The grannies struck upon the idea to get into rock and roll because Hajra heard some ‘modern’ folk talk about the outrage caused by online threats to Kashmir’s ‘first’ all-girl band. How dare someone object to our modern sensibilities? Sare' Apa remembered that we used to have someone called Lal Ded who sang in the 14th century and then another songster Habba Khatoon, who penned exuberant lyrics in the 16th century. How come a few high school girls singing became an exposition to call us illiberal? The grand mufti, a government flunky, represents his posh cottage, and not the attitudes and beliefs of Kashmir.

While the old dyeds’ from down-town get their lyrics sorted out and a full fan page to them, with likes and comments to the boot, here is a little ode to the twisted logic: Expression indeed is sacred and music perhaps is the outburst of soul but this entire hullabaloo in our little vale about a high school rock band and dudes throwing fashionable jargon like misogyny around -- amounts to zilch. It somehow looks odd when you talk about freedom of expression for the rock band and deny the same expression to people who want to take a simple procession on Ashura every year. What is so sacred about bass guitars and so vile about allowing a students union in the Kashmir University?

From the way TV anchors are mentally masturbating the nation and by extension some Kashmiri homes (with access to cable TV) it looks like hippie counterculture has spread out from San Francisco into the bylanes of Shahri-Khas and is here to stay. Sure English-knowing Facebookers are offended, TV anchors are terribly upset, Twitter crowd is frothing at their mouths while the honorable CM is equally piqued. Pity no one was outraged when Ghulam Hassan Sofi, a musical icon of ours, died a few years back in abject poverty. Chana'e bar tal ravam racha'e aawaaz vach'e nou.

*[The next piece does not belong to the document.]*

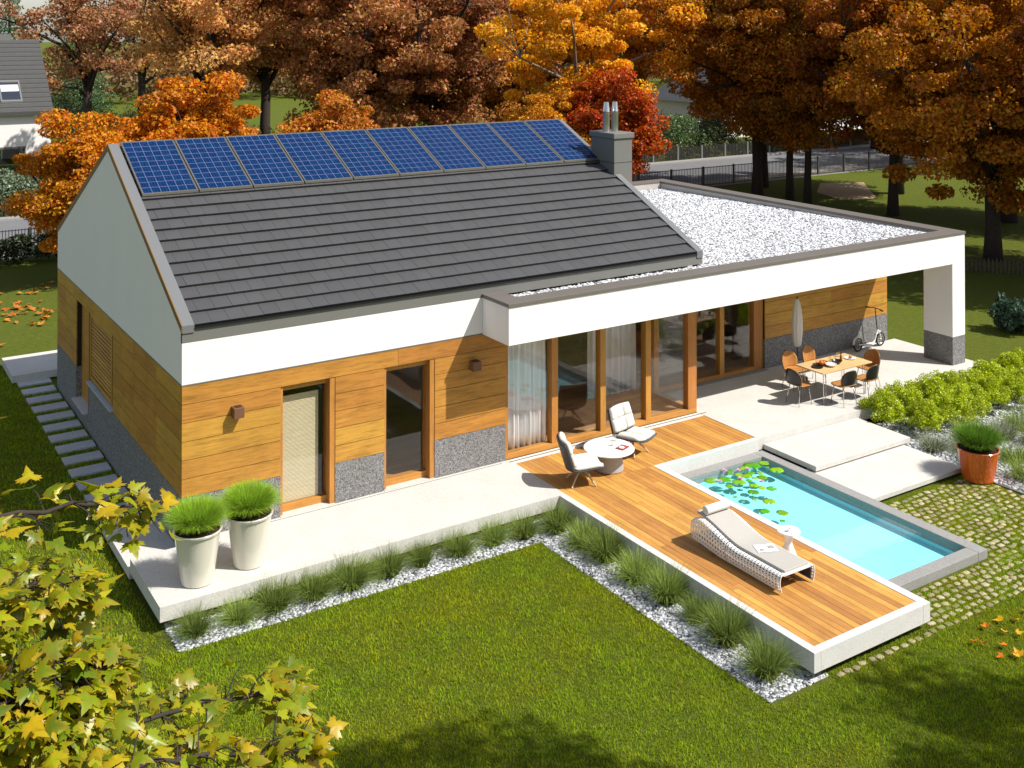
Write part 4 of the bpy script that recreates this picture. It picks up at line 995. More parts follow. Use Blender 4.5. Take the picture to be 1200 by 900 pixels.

Jeans patloon, paanch-cappuccino-lavo-jaldi and torrent-downloaded music sure makes you a Koshur-angrez but what would perhaps help is an understanding of your own cultural ethos. Even a teeny weeny bit! Remember much before bored brats from Srinagar and elsewhere would make a quick dash to Gulmarg to celebrate New Year over Ho Hey by The Lumineers, we had a rich tradition of female singers like Naseem Akhtar, Raj Begum, Shameema Dev, Kailash Mehra, Jahan Ara Janbaz and Zoon Begum in Kashmir. Yes we squandered that tradition only to appear more phony and fake!

Sure the spirituality of Mehjoor, Abdul Ahad Azad, Wahab Khar, Rasool Mir and Rajab Hamid is uncool. Their Satanic Majesties Request by the Rolling Stones is cool. Ranbir Kapoor eating wazwan is uber-cool. Psychedelic and riff laden heavy rock is modern. All-girls bands are wow and ‘absolutely rocking’ if you throw in the word Sufi. So what we need is more and more Kashmiris -- boys, girls and grandmothers -- crooning the Five Finger Death Punch and Linkin Park's Burn It Down, preferably by the Zabarwan. And if you can't text message your friends to come for the concert because such communication is banned, try Facebook pages. Outrage is á la mode!

PS: All suggestions for naming the bujji-band from down-town are welcome!